I don’t want to say a lot about this book because I don’t want to disturb the feeling I have from just finishing it by intellectualising it. It was emotional and empathetic and very personal. There is a clear message and purpose behind the writing of it, but they are conveyed not by listing all the arguments and rationale but by taking the reader into the heart of Amal Shahid, a 16 year old Black Muslim American boy who is imprisoned despite being innocent, (and of his hurting, striving mother) and letting us fully experience the journey and implications of an unjust criminalising criminal justice system.
The fact that it was co-written by Yusef Salaam, one of the Exonerated Five, five teenage boys who were imprisoned for a crime they didn’t commit, who served almost seven years in a juvenile detention facility, most likely contributed in a big way to the intimate experience of Amal’s voice. Having read a little about what Yusef Salaam has said about how his faith helped him to get through his incarceration experience, I do wonder why Amal’s reliance on Allah and his faith seems to be toned down in comparison. I understand that this is not an autobiographical work but Amal was written as a Muslim character.

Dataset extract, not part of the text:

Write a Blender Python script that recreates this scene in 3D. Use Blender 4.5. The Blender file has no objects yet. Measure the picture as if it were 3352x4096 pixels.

The book is written in verse and there were several points when I really wanted to have a written copy so I could highlight lines that hit me particularly hard. It reminded me of Elizabeth Acevedo’s The Poet X in the way they both use verse so effectively to convey a real and pain-filled teenage voice to a teenage audience. I listened to this as an audiobook and I find that with fiction particularly the narrator is very important for allowing the listener to access the full atmosphere of the story; in this case, I think Ethan Herisse did an excellent job.